Obligacje złotowe o charakterze niepublicznym emitowane będą wyłącznie na rynku polskim. Zdaniem wiceprezesa grupy Wojciecha Topolnickiego, zainteresowanie banków programem świadczy o tym, że PGE jest atrakcyjnym partnerem, a energetyka sektorem, w który warto inwestować, nawet w czasach kryzysu. Ale eksperci są ostrożni. – Wszystko zależy od warunków, na jakich odbędzie się emisja - mówią. – Teraz rynek jest wyjątkowo trudny, a banki wymagają dodatkowych zabezpieczeń. Dlatego koszty emisji mogą być wysokie. Ostrzegają, że emisja obligacji, obciążając bilans PGE, pogorszy jej wskaźniki finansowe, co mogłoby w ostateczności doprowadzić do obniżenia ratingu. Wiceprezes Topolnicki przekonuje jednak, że udało się wynegocjować z bankami dobre warunki, a koszty emisji będą mniejsze od tych, jakie uzyskują inne duże firmy w kraju i za granicą.

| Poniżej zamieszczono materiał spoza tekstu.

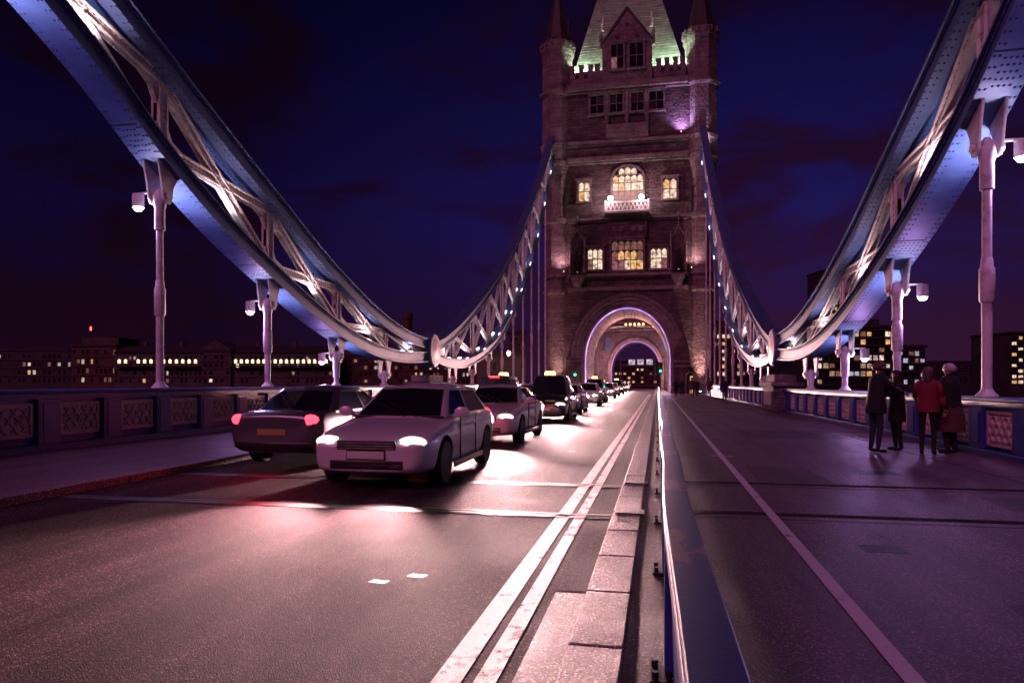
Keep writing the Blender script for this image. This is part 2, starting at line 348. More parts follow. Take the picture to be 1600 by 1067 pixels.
# ------------------------------------------------------------------ setting: river, banks, deck
XL, XR = -11.94, 6.55                  # planes of the two suspension chains
LEAN = .0145                           # kerb, barrier and lines drift slightly towards the right-hand side along the span
m = MB(); m.add([(-4000, -600, -9), (4000, -600, -9), (4000, 5000, -9), (-4000, 5000, -9)], [(0, 1, 2, 3)])
struct(m.build('river_water', 'river'))
m = MB(); m.add([(-3000, 190, -6.5), (3000, 190, -6.5), (3000, 5000, -6.5), (-3000, 5000, -6.5), (-3000, 190, -12), (3000, 190, -12)], [(0, 1, 2, 3), (4, 5, 1, 0)])
struct(m.build('river_bank_ground', 'bank'))
DY0, DY1 = -14, 240
ROADZ = -.10
def lx(x, y): return x + LEAN * y
def strip(name, x0, x1, y0, y1, z, material, lean0=True, lean1=True, parent=None, nseg=1):
    m = MB()
    ys = [y0 + (y1 - y0) * i / nseg for i in range(nseg + 1)]
    vs = []
    for y in ys: vs += [(lx(x0, y) if lean0 else x0, y, z), (lx(x1, y) if lean1 else x1, y, z)]
    m.add(vs, [(2 * i, 2 * i + 1, 2 * i + 3, 2 * i + 2) for i in range(nseg)])
    return m.build(name, material, parent)
m = MB(); m.box(-12.6, 7.2, DY0, 86, -1.6, -.13); struct(m.build('bridge_deck', 'concrete'))
m = MB(); m.box(-8.2, 3.2, 86, 260, -1.6, -.13); struct(m.build('bascule_deck', 'concrete'))
road = struct(strip('road', -7.45, -.44, DY0, DY1, ROADZ, 'asphalt', lean0=False))
# dark repaired strips and the pale concrete patch in the carriageway
struct(strip('road_patch_near_kerb', -.72, -.46, 4.8, 9.7, ROADZ + .0012, 'asphalt_patch'))
struct(strip('road_patch_pale', -.70, -.46, -6, 4.75, ROADZ + .0014, 'concrete_strip'))
m = MB(); m.add([(-6.9, 12.2, ROADZ + .0011), (-1.02, 12.2, ROADZ + .0011), (-1.0, 13.6, ROADZ + .0011), (-6.9, 13.6, ROADZ + .0011)], [(0, 1, 2, 3)])
struct(m.build('road_patch_across', 'asphalt_patch'))
# footways
struct(strip('footway_right', .10, 6.3, DY0, 86, 0, 'footway_asphalt', lean1=False))
m = MB(); m.box(-11.7, -7.6, DY0, 86, -.13, 0); struct(m.build('footway_left', 'footway_asphalt'))
m = MB()
for i in range(70):
    y0 = DY0 + i * 1.42
    m.box(-7.6, -7.46, y0, y0 + 1.41, -.13, .008)
struct(m.build('kerb_left', 'kerb_granite', bevel=.01))
# strip of tarmac between kerbstones and barrier
struct(strip('gutter_strip', -.18, .12, DY0, 86, -.045, 'gutter_tarmac'))
# granite kerbstones, each its own block
kerb = bpy.data.objects.new('kerb', None); COL.objects.link(kerb); kerb['kind'] = 'structure'
kb = MB(); kb.box(-.150, .150, 0, .955, -.12, 0)
k0 = None
y = -1.2; i = 0
while y < 84:
    if k0 is None:
        k0 = kb.build('kerb_stone', 'kerb_granite', kerb, bevel=.012, local=True); o = k0
    else:
        o = k0.copy(); COL.objects.link(o)
    o.location = (lx(-.325, y), y, -.030 + random.uniform(-.002, .002)); o.rotation_euler = (random.uniform(-.001, .001), random.uniform(-.006, .006), -LEAN + random.uniform(-.004, .004))
    y += .97; i += 1
# expansion joints: steel strips let into the carriageway and dark joints across the footway
for nm, yy in (('expansion_joint', 7.5), ('expansion_joint', 9.72)):
    m = MB(); m.box(-7.4, lx(-.47, yy), yy - .05, yy + .05, ROADZ - .01, ROADZ + .003)
    j = struct(m.build(nm, 'dark_metal'))
    m = MB(); m.box(-7.4, lx(-.47, yy), yy + .055, yy + .115, ROADZ - .01, ROADZ + .006); m.box(-7.4, lx(-.47, yy), yy - .115, yy - .085, ROADZ - .01, ROADZ + .005)
    m.build('steel_edge', 'dark_metal', j)
    m = MB(); m.box(lx(-.45, yy), lx(-.14, yy), yy - .13, yy + .10, -.04, -.022); m.build('cover_plate', 'concrete_strip', j, bevel=.004)
    m = MB(); m.box(.30, 6.2, yy - .30, yy - .255, 0, .0025); m.build('footway_joint', 'footway_patch', j)
    m = MB(); m.box(.30, 6.2, yy - .10, yy + .06, 0, .003); m.build('footway_cover', 'asphalt_patch', j)
# pavers seams beside the parapet
ps = MB()
for yy in [1.5 * k + .6 for k in range(0, 24)]: ps.box(5.0, 6.2, yy, yy + .02, 0, .003)
ps.box(4.98, 5.0, 0, 36, 0, .003)
struct(ps.build('footway_paving_joint', 'seam'))
# gum spots and grit, too many and too small to count
fl = MB(); rf_ = random.Random(11)
for _ in range(420):
    x_, y_ = rf_.uniform(.4, 6.0), 1.6 + 26 * rf_.random() ** 1.6; r_ = rf_.uniform(.010, .028); a0 = rf_.random() * 6
    fl.add([(x_ + r_ * math.cos(a0 + k) * rf_.uniform(.7, 1.2), y_ + r_ * math.sin(a0 + k) * rf_.uniform(.7, 1.2), .0012) for k in (0, 1.05, 2.1, 3.14, 4.19, 5.24)], [(0, 1, 2, 3, 4, 5)])
mat('gum', (.22, .17, .20), .6)
tag(fl.build('gum_spots', 'gum'), 'small pale gum spots and grit strewn over the footway', 'litter', kind='stuff')
for x_, y_, w_, d_ in ((1.9, 6.1, .34, .26), (3.4, 11.2, .60, .45)):
    m = MB(); m.box(x_ - w_ / 2, x_ + w_ / 2, y_ - d_ / 2, y_ + d_ / 2, -.01, .0022); o = struct(m.build('footway_cover', 'dark_metal'))
    m = MB()
    for k in range(6): m.box(x_ - w_ / 2 + .02, x_ + w_ / 2 - .02, y_ - d_ / 2 + d_ * (k + .35) / 6, y_ - d_ / 2 + d_ * (k + .65) / 6, .0022, .0035)
    m.build('tread_rib', 'dark_metal', o)
for x_, y_, w_, d_ in ((3.2, 4.2, 2.2, 1.1), (4.6, 8.6, 1.6, .9), (2.0, 10.8, 1.0, 1.9), (3.6, 19, 2.4, 2.8)):
    m = MB(); m.add([(x_ - w_ / 2, y_ - d_ / 2, .0015), (x_ + w_ / 2, y_ - d_ / 2 + .05, .0015), (x_ + w_ / 2 - .04, y_ + d_ / 2, .0015), (x_ - w_ / 2 + .06, y_ + d_ / 2 - .03, .0015)], [(0, 1, 2, 3)]); struct(m.build('footway_patch', 'footway_patch'))
for x_, y_ in ((-1.95, 4.75), (-1.72, 4.95), (-1.58, 14.5)):
    m = MB(); m.add([(x_ - .07, y_ - .03, ROADZ + .0015), (x_ + .06, y_ - .045, ROADZ + .0015), (x_ + .08, y_ + .03, ROADZ + .0015), (x_ - .05, y_ + .045, ROADZ + .0015)], [(0, 1, 2, 3)]); struct(m.build('road_stud_mark', 'worn_white'))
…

PGE zamierza przeznaczyć pieniądze z obligacji na bieżącą działalność oraz na inwestycje, m.in. w Zespole Elektrowni Dolna Odra oraz w Bełchatowie. Grupa, która zatrudnia ponad 45 tys. ludzi, zamierza w ciągu czterech lat zrealizować listę projektów na ok. 34 mld zł.
Eksperci wskazują, że zwykle tak poważne przedsięwzięcia w energetyce są finansowane długiem, ale obciąża on tzw. spółkę celową, która jest powoływana wyłącznie do realizacji inwestycji. Jednak wiceprezes Topolnicki dodaje, że PGE pełni swoistą rolę „banku centralnego” dla swoich spółek i ze względu na potencjał, jaki ma, może wynegocjować znacznie lepsze warunki niż samodzielnie każda ze spółek należących do grupy.
Program emisji obligacji gwarantuje konsorcjum banków: ING Bank Śląski, Societe Generale, BNP Paribas, Nordea Bank Polska i PKO BP.